Voltage divider/attenuator

     Regardless of the examples you’ve mentioned; with 10V in, you’ll end up with .909V out.

     Seems to me: the use of 50 (R1) and 12 (R2) Ohm resistors, giving a 1.94V output, would yield better results (sonically), 1V being kind of wimpy, far as line level.

     Multiplying those two values by 10, 100, 1000, etc, will still yield 1.94V.    Will that affect sonics?    That’s why we experiment.

     Use either wire-wounds or metal films, for the least coloration.    ie: Vishay makes some very nice ones

@rodman99999  thanks a lot!!! You left me with a question: I took a look at the specification of line output, and it says it should produce a load between 100 and 600 ohm. In my case, if I use a potentiometer of 1k with a 100ohm (R2), what would be the resulting load when the potentiometer is at 1k ohm and when the potentiometer is at 0 ohm? I think the load value will be exactly the potentiometer value, right? So I should add a 100ohm resistor in series with it to make sure I never get below 100 ohm?

It's important to consider the total, final impedance. 

You can use a 9:1 resistor ratio, but the total should be higher than the minimum recommended output impedance of the source.  Consider 9 Ohms and 1 Ohms.  That's a total R of 10 Ohms.

With a 10V source that's 1 Amp that you are going to waste in just the voltage divider.  The final circuit impedance will include whatever is connected across R2. If  your load (not shown) is 10x R2 no problem. :)
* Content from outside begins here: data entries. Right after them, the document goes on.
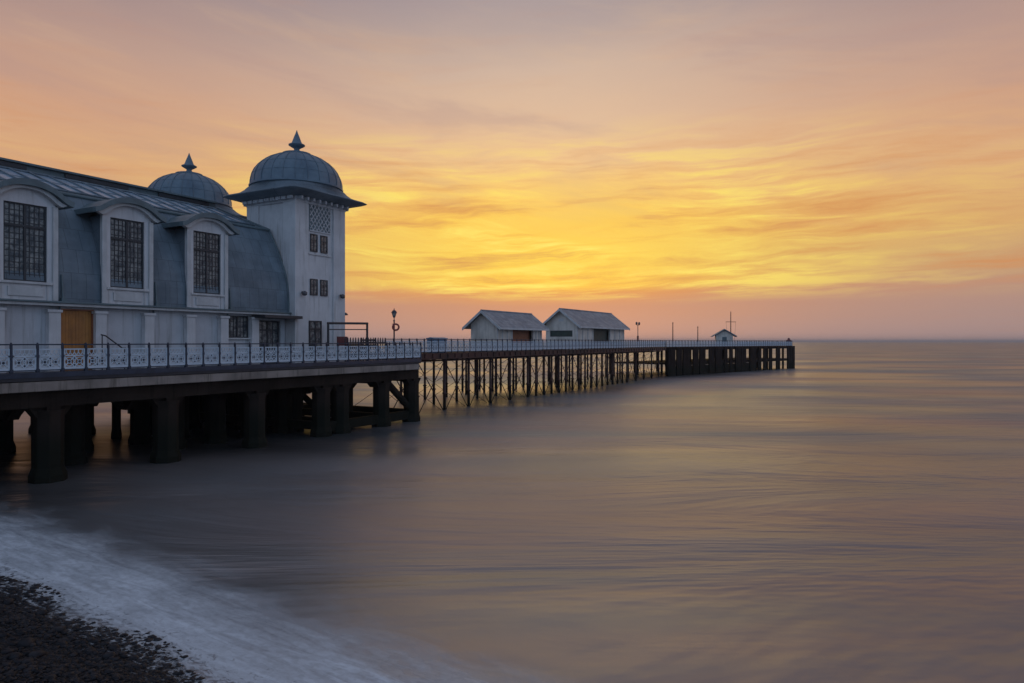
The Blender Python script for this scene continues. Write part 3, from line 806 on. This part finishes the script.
# metal enclosure beside the tower
g0, g1 = U(328,.9), U(367,.9)
r = empty('metal_gate_frame', W(g0,.9,0), A_P, 'open square frame of dark metal tubes standing beside the tower foot', 'frame')
w_ = g1-g0
b = MB()
b.tube((0,0,0),(0,0,2.3),.07,n=6); b.build('upright', 'dark', r); b = MB(); b.tube((w_,0,0),(w_,0,2.35),.07,n=6); b.build('upright', 'dark', r)
b = MB(); b.tube((-.05,0,2.32),(w_+.05,0,2.38),.07,n=6); b.tube((0,0,1.95),(w_,0,2.0),.03,n=6); b.build('top_bar', 'dark', r)
q0, q1 = U(336,1.1)-g0, U(344,1.1)-g0
r2 = empty('menu_board', W(U(337,1.25),1.25,0), A_P, 'maroon board on short legs inside the dark metal frame', 'board')
b = MB(); b.box(0,.85,-.03,.03,1.0,1.55); b.build('board', 'maroon', r2); b = MB(); b.box(.1,.16,-.03,.03,0,1.0); b.box(.69,.75,-.03,.03,0,1.0); b.build('stand', 'dark', r2)
f0, f1 = U(345,.7), U(385,.7)
r = empty('picket_fence', W(f0,.7,0), A_P, 'low dark picket fence just past the tower, behind the railing', 'fence')
n = 17
for i in range(n):
    b = MB() if i == 0 else None
    if i == 0:
        b.box(-.035,.035,-.02,.02,0,1.42); b.prism([(-.035,1.42),(.035,1.42),(0,1.5)], 'y', -.02, .02); pk = b.build('picket', 'dark', r)
    else: put(pk, r, (i*(f1-f0)/(n-1),0,0))
b = MB(); b.box(0,f1-f0,.021,.05,.3,.36); b.box(0,f1-f0,.021,.05,1.15,1.21); b.build('fence_rail', 'dark', r)
# handrail by the boarded doorway
hu = U(98,2.6)
r = empty('handrail', W(hu,2.4,0), A_P, 'short sloping dark handrail beside the ochre boarded doorway', 'handrail')
b = MB(); b.path([(0,0,1.55),(.2,0,1.5),(.95,0,.95),(1.1,0,.95)], .03, 6); b.build('rail', 'dark', r)
b = MB(); b.tube((.05,0,0),(.05,0,1.54),.025,n=6); b.build('rail_post', 'dark', r); b = MB(); b.tube((1.05,0,0),(1.05,0,.95),.025,n=6); b.build('rail_post', 'dark', r)
# blue storage box
bu = U(434,3.8)
r = empty('storage_box', W(bu,3.8,H2), A_P, 'pale blue storage box behind the railing where the iron pier begins', 'box')
bw = U(447,3.8)-bu
b = MB(); b.box(0,bw,0,.7,0,1.1); b.build('box_body', 'bluebox', r, .02); b = MB(); b.prism([(-.06,1.102),(.76,1.102),(.76,1.16),(.35,1.24),(-.06,1.16)], 'x', -.05, bw+.05); b.build('lid', 'bluebox', r, .01)
# benches along the promenade end
def bench(loc, lab):
    r = empty('bench', loc, A_P, lab, 'bench', 'dark benches behind the railing')
    b = MB(); b.box(0,1.8,0,.42,.42,.46); b.build('seat', 'timber', r)
    b = MB()
    for i in range(3): b.box(0,1.8,.44+.02*i,.47+.02*i,.55+.2*i,.67+.2*i)
    b.build('backrest', 'timber', r)
    for X in (.1,1.64):
        b = MB(); b.box(X,X+.06,.02,.42,0,.42); b.box(X,X+.06,.47,.52,0,1.2); b.build('leg', 'iron', r)
    return r
bn0 = bench(W(22.6,4.2,0), 'dark slatted bench beyond the picket fence, nearest the lantern post')
dup(bn0, W(27.6,7.3,H2), A_P, 'dark slatted bench at the start of the iron pier, left of the blue box', 'dark benches behind the railing')
dup(bn0, W(36.2,7.3,H2), A_P, 'dark slatted bench between the blue box and the nearer shelter', 'dark benches behind the railing')

for o in (protop, proto_post): bpy.data.objects.remove(o)
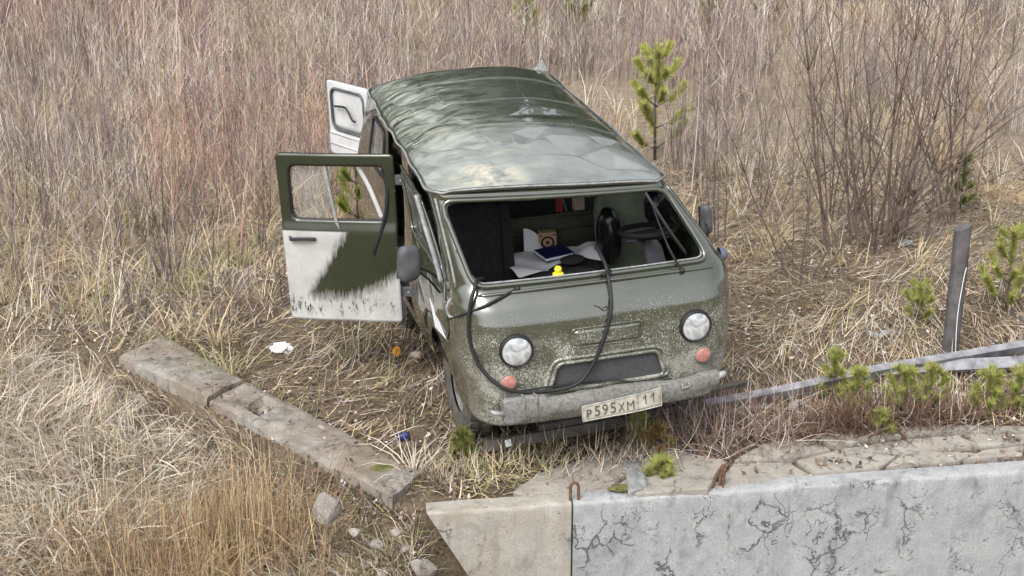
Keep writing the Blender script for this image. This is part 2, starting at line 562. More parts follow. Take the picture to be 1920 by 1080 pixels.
M['black_plastic'] = simple('black_plastic_film', (0.012, 0.012, 0.014), .22, scale=5, bump=.2)
M['dark'] = simple('dark_interior', (0.012, 0.013, 0.012), .8)
M['olive_int'] = simple('olive_trim', (0.075, 0.085, 0.06), .45)
M['seat_olive'] = simple('olive_seat_cloth', (0.19, 0.22, 0.16), .8, bump=.3)
M['grey_plastic'] = simple('grey_column_plastic', (0.045, 0.047, 0.053), .7, Specular_IOR_Level=.25)
M['grille'] = simple('dusty_grille_mesh', (0.085, 0.088, 0.092), .85, var=.6, scale=150, bump=1.0)
M['bumper'] = simple('dirty_grey_bumper', (0.20, 0.20, 0.185), .75, var=.45, scale=46, bump=.7)
M['plate'] = simple('dusty_white_plate', (0.46, 0.44, 0.38), .6, var=.3, scale=22, bump=.4)
M['plate_ink'] = simple('dusty_black_ink', (0.10, 0.095, 0.08), .7)
M['chrome'] = simple('reflector_silver', (0.88, 0.90, 0.93), .22, 1.0, var=.05, bump=.3)

def lamp_lens_mat():
    t = NT('fluted_lamp_lens'); o = t.obj()
    p1 = t.ramp(t.noise(t.map(o, (1, 1, 1), rot=(0, .5, 0)), 8, 2, .5, 1.6), .38, .60)
    c = t.mix(p1, (0.42, 0.46, 0.48), (0.88, 0.91, 0.94))
    x, y, z = t.xyz(o)
    fl = t.math('SINE', t.math('MULTIPLY', x, 520.0))
    t.bsdf(Base_Color=c, Roughness=.16, Metallic=.35, Coat_Weight=1.0, Coat_Roughness=.04, Normal=t.bump(t.math('ADD', t.math('MULTIPLY', fl, .15), t.noise(o, 24, 3)), .35, .006))
    return t.m


M['lens'] = lamp_lens_mat()
M['glass'] = glass_mat('dirty_window_glass', (.86, .9, .88), 1, .04, .40)
M['glass_clear'] = glass_mat('window_glass', (.92, .95, .93), 1, .03, .06)
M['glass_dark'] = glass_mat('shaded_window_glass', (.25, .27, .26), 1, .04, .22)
M['signal'] = simple('dusty_red_signal_lens', (0.42, 0.19, 0.155), .6, var=.35, scale=40, Coat_Weight=.15)
M['blue'] = simple('blue_signal_plastic', (0.10, 0.12, 0.17), .5)
M['white_paint'] = simple('scuffed_white_paint', (0.60, 0.61, 0.62), .35, var=.18, scale=4, Coat_Weight=.3)
M['steel'] = simple('bare_grey_steel', (0.30, 0.31, 0.31), .65, .3, var=.35, scale=25)
M['rail'] = simple('weathered_galvanised_rail', (0.27, 0.27, 0.295), .6, .25, var=.5, scale=11, bump=.3)
M['rail_dark'] = simple('muddy_rail_steel', (0.13, 0.118, 0.108), .7, .2, var=.4, scale=7, bump=.3)
M['rust'] = simple('rusty_rebar', (0.13, 0.075, 0.045), .85, var=.5, scale=40, bump=.6)
M['post'] = simple('weathered_grey_post', (0.105, 0.098, 0.10), .85, var=.45, scale=9, bump=.6)
M['paper'] = simple('white_paper', (0.84, 0.85, 0.89), .8, var=.06)
M['wood_box'] = simple('light_wood', (0.50, 0.32, 0.20), .5, var=.15)
M['book'] = simple('dark_blue_cover', (0.010, 0.018, 0.075), .3)
M['yellow'] = simple('yellow_rubber', (0.80, 0.66, 0.03), .5, var=.05)
M['red'] = simple('red_card', (0.35, 0.03, 0.035), .6)
M['green'] = simple('green_card', (0.12, 0.22, 0.09), .6)
M['orange'] = simple('orange_wrapper', (0.80, 0.36, 0.03), .4, var=.2)
M['cup'] = simple('beige_cup', (0.55, 0.45, 0.36), .7)
M['blue_can'] = simple('blue_can_paint', (0.018, 0.03, 0.13), .4, var=.5)
M['rag'] = simple('white_rag', (0.74, 0.74, 0.75), .9, var=.08)
M['film'] = glass_mat('clear_plastic_film', (.86, .86, .95), 1, .2, .75)
M['bark'] = simple('grey_brown_bark', (0.13, 0.102, 0.088), .9, var=.45, scale=14)
M['bark_red'] = simple('reddish_brown_bark', (0.15, 0.108, 0.090), .9, var=.5, scale=14)
M['moss'] = simple('olive_moss', (0.11, 0.115, 0.035), .95, var=.5, scale=30, bump=.9)
M['matte_black'] = simple('matte_black_plastic', (0.010, 0.010, 0.011), .8, Specular_IOR_Level=.12)
M['blades'] = attr_mat('dry_blades', .75, .28)
M['twigs'] = attr_mat('thin_twigs', .85, 0.0)
M['needles'] = attr_mat('pine_needles', .55, .3, .3)
M['leaves'] = attr_mat('fallen_leaves', .85, .1)

# ------------------------------------------------------------------ ground
def axis_lines(lo, hi, c0, c1, fine, grow=1.16):
    mid = list(np.arange(c0, c1 + 1e-6, fine)); a = []; s = fine; p = c1
    while p < hi:
        s *= grow; p += s; a.append(p)
    b = []; s = fine; p = c0
    while p > lo:
        s *= grow; p -= s; b.append(p)
    return np.array(b[::-1] + mid + a)


gx = axis_lines(-260, 260, -4.5, 4.6, 0.055); gy = axis_lines(-40, 420, 7.2, 13.5, 0.055)
XX, YY = np.meshgrid(gx, gy)
ZZ = ground_z(XX, YY)
vv = np.stack([XX, YY, ZZ], -1).reshape(-1, 3)
nx, ny = len(gx), len(gy)
ii = np.arange(nx * ny).reshape(ny, nx)
ff = np.stack([ii[:-1, :-1], ii[:-1, 1:], ii[1:, 1:], ii[1:, :-1]], -1).reshape(-1, 4)


def np_mesh(name, v, f, mat, col=None, smooth=False, parent=None):
    v = np.asarray(v, np.float32); f = np.asarray(f, np.int32)
    k = f.shape[1]
    me = bpy.data.meshes.new(name)
    me.vertices.add(len(v)); me.vertices.foreach_set('co', v.ravel())
    me.loops.add(f.size); me.loops.foreach_set('vertex_index', f.ravel())
    me.polygons.add(len(f)); me.polygons.foreach_set('loop_start', np.arange(0, f.size, k, dtype=np.int32))
    me.update(calc_edges=True)
    if col is not None:
        a = me.attributes.new('tint', 'FLOAT_COLOR', 'POINT')
        c = np.ones((len(v), 4), np.float32); c[:, :3] = col
        a.data.foreach_set('color', c.ravel())
    return link_mesh(name, me, mat, parent, smooth)


ground = np_mesh('ground', vv, ff, M['ground'], smooth=True)
tag(ground, kind='structure')


# ------------------------------------------------------------------ concrete walls in the foreground
def rough_block(name, corners_top, depth, zbot, mat, amp=.006, end_slant=0.0, seed=1, fine=.035):
    """wall block: front top edge from A to B, thickness depth to the back, chipped arris"""
    A, B = [Vector(c) for c in corners_top]
    L = (B - A).length; d = (B - A) / L
    back = Vector((-d.y, d.x, 0)).normalized()
    prof = [(0.0, zbot), (0.0, -0.9), (0.0, -0.5), (0, -.25), (0.0, -0.09), (0.0, -0.03), (0.003, -0.011), (0.012, -0.002), (0.05, 0.0), (depth * .55, 0.0), (depth - .015, -.004), (depth, -0.03), (depth, -.3)]
    nu = int(L / fine)
    mb = MB(); vs_ = []; k = len(prof)
    for i in range(nu + 1):
        s = i / nu * L
        for (b, z) in prof:
            sl = end_slant * max(0, -z) * (1 - s / L)          # sloping left end
            p = A + d * (s + sl) + back * b + Vector((0, 0, z))
            nv = mnoise.noise(Vector((s * 9 + seed * 7, b * 9, z * 9)))
            edge = 1.0 if -0.04 < z <= 0.0 and b < .05 else .35
            ch = max(0, mnoise.noise(Vector((s * 16 + seed * 3, 4.1, 0))) - .18) * (.055 if edge == 1.0 else 0)
            p += back * (nv * amp * edge + ch) + Vector((0, 0, -ch * .6 + nv * amp * .5 * edge))
            vs_.append(p)
    fs = [(i * k + j, i * k + j + 1, (i + 1) * k + j + 1, (i + 1) * k + j) for i in range(nu) for j in range(k - 1)]
    fs += [tuple(range(k)), tuple(nu * k + j for j in reversed(range(k)))]
    mb.add(vs_, fs)
    return mb.build(name, mat, auto=True)


def wp(x, dx=0): return (x, float(wall_y(x)), float(wall_z(x)))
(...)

I have a 10V audio source that I want to bring it to line level 1V. That’s pretty easy: I just need to use a voltage attenuator 10:1 like image below. I used resistor values of 1k ohm (R1) and 100 ohm (R2) and it worked great!

@batata004

It’s all depends on the resistance / impedance of the "Source" and the "Load".

As a rule of thumb, input impedance of the load should be ten times greater than the source output impedance. So the load will not load down the source, or else frequency response will suffer.

In your case, I assume your 10V audio source is speaker level source, and its output impedance usually is less than 1Ω. The load for this source is R1+R2 (to simplify, we ignores the connected output device here) , which is 1000Ω + 100Ω = 1100Ω. It’s 1100 times greater than the source impedance and will not caused any problem.

Now, on the output side, R2 (100Ω) becomes the source impedance, the device that connected to it is the load, as long as this device has an input impedance more than 1000Ω (10 times greater than the source impedance) and it should be fine.

BUT I have a question: what if I had used 100k and 10k ohm resistors? The ratio is still 10:1 but I think it would not produce a good result (I have no idea why I think so).

Same as above, on the output side, as long as the connected device has an input impedance more than 100kΩ (10 times greater than R2), it should works as well.

If so... should I use 100 ohm (R1) and 10 ohm (R2) resistors instead of 1k ohm and 100 ohm that I am currently using? Would it be a good idea?

If the source is an amplifier speaker output with less than 1Ω output impedance, it should drive the load of 100Ω (R1) and 10Ω (R2) resistors without problem.

However, unless the connected device on the output side is about 100Ω, it is not advisable to use such a low value resistance R2.

Why? Because it waste power!

P = V² / R

In my case, if I use a potentiometer of 1k with a 100ohm (R2), what would be the resulting load when the potentiometer is at 1k ohm and when the potentiometer is at 0 ohm? I think the load value will be exactly the potentiometer value, right? So I should add a 100ohm resistor in series with it to make sure I never get below 100 ohm?

No, the load value = R1+R2. It is better to use a fix value R1(1kΩ) and a 1kΩ variable resistor as R2. So the source will see a load of a Max. value of 2kΩ to Min. of 1kΩ (variable resistor is at 0Ω).